*** Data excerpt ***

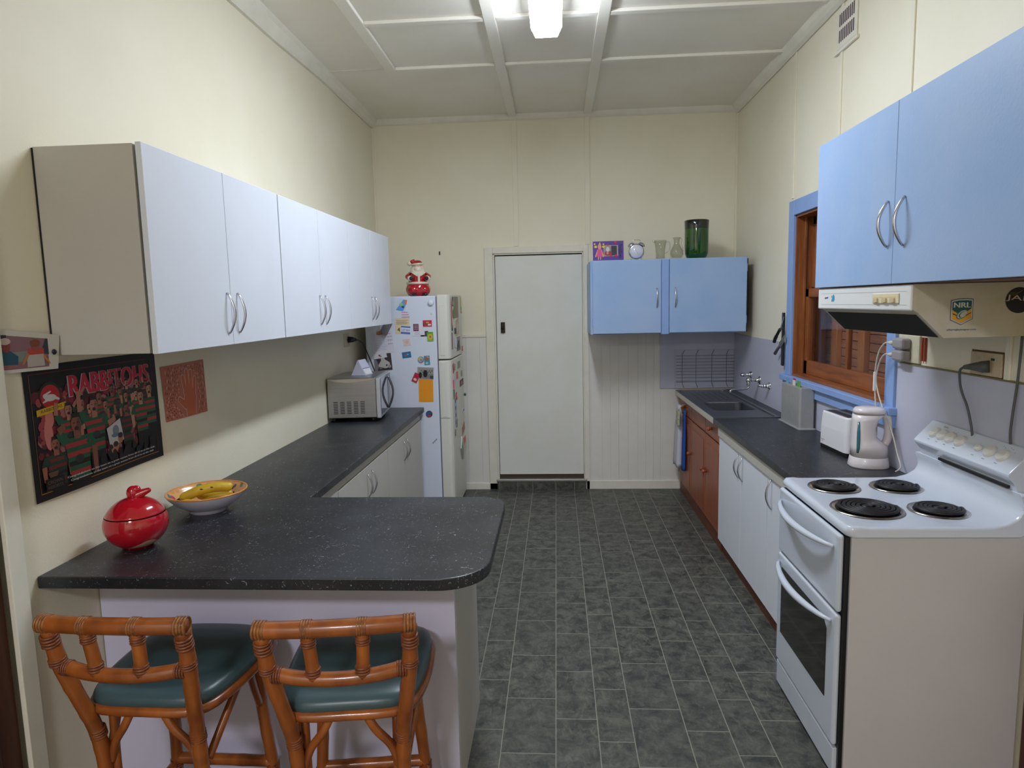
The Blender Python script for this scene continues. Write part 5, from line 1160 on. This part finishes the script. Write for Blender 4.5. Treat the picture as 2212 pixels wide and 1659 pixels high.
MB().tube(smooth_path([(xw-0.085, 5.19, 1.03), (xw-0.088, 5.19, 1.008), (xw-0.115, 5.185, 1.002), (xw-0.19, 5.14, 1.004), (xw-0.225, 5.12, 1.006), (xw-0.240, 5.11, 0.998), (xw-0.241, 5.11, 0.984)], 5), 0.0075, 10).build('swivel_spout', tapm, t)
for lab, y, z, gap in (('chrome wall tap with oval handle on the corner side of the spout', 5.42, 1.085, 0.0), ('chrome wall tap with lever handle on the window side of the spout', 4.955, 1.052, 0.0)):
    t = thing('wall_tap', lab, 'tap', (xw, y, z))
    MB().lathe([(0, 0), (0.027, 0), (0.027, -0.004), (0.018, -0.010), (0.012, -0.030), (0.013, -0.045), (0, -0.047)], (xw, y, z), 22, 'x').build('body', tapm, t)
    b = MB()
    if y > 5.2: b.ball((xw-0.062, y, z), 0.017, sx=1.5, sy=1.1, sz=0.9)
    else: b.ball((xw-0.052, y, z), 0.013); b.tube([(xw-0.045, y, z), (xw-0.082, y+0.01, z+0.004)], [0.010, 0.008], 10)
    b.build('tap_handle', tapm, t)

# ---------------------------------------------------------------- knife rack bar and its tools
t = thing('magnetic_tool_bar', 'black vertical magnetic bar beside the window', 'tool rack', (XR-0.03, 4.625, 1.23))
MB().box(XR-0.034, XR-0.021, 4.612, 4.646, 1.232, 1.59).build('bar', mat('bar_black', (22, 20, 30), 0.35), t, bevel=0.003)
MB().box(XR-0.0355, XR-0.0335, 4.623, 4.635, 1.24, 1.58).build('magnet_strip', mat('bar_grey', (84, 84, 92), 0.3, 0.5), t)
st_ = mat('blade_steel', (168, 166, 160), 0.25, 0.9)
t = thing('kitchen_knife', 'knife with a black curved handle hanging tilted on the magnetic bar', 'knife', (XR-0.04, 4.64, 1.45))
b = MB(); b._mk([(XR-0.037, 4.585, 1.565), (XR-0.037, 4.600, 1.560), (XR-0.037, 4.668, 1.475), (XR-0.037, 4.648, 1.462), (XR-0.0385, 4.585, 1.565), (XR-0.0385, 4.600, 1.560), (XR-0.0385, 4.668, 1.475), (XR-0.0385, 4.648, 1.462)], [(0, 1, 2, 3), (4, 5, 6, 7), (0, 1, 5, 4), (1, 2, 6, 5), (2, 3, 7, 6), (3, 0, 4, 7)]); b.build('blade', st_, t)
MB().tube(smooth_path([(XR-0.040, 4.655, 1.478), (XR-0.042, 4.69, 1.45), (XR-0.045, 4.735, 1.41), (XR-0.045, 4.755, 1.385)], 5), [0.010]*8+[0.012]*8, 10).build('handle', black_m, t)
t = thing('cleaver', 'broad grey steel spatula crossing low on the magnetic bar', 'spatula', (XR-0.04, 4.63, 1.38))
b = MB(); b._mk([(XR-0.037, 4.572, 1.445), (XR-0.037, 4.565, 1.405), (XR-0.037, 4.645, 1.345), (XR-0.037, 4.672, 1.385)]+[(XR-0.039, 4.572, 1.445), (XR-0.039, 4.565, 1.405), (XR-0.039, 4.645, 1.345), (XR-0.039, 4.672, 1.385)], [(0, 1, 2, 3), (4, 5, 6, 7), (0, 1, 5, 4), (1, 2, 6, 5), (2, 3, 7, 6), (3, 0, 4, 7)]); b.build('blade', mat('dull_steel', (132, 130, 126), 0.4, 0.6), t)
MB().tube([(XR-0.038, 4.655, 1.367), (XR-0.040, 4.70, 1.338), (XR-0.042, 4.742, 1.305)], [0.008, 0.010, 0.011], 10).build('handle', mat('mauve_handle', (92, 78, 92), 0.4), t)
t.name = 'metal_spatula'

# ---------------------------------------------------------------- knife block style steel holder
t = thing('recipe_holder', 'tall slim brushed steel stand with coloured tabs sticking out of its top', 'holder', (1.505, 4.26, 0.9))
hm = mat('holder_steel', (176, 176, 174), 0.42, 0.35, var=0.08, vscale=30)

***

What is asked:
Skip the pictures, please, and transcribe only the lines from the beginning of the material through the one that contains "b.build('tap_handle', tapm, t)".

Complete output:
The Blender Python script for this scene continues. Write part 5, from line 1160 on. This part finishes the script. Write for Blender 4.5. Treat the picture as 2212 pixels wide and 1659 pixels high.
MB().tube(smooth_path([(xw-0.085, 5.19, 1.03), (xw-0.088, 5.19, 1.008), (xw-0.115, 5.185, 1.002), (xw-0.19, 5.14, 1.004), (xw-0.225, 5.12, 1.006), (xw-0.240, 5.11, 0.998), (xw-0.241, 5.11, 0.984)], 5), 0.0075, 10).build('swivel_spout', tapm, t)
for lab, y, z, gap in (('chrome wall tap with oval handle on the corner side of the spout', 5.42, 1.085, 0.0), ('chrome wall tap with lever handle on the window side of the spout', 4.955, 1.052, 0.0)):
    t = thing('wall_tap', lab, 'tap', (xw, y, z))
    MB().lathe([(0, 0), (0.027, 0), (0.027, -0.004), (0.018, -0.010), (0.012, -0.030), (0.013, -0.045), (0, -0.047)], (xw, y, z), 22, 'x').build('body', tapm, t)
    b = MB()
    if y > 5.2: b.ball((xw-0.062, y, z), 0.017, sx=1.5, sy=1.1, sz=0.9)
    else: b.ball((xw-0.052, y, z), 0.013); b.tube([(xw-0.045, y, z), (xw-0.082, y+0.01, z+0.004)], [0.010, 0.008], 10)
    b.build('tap_handle', tapm, t)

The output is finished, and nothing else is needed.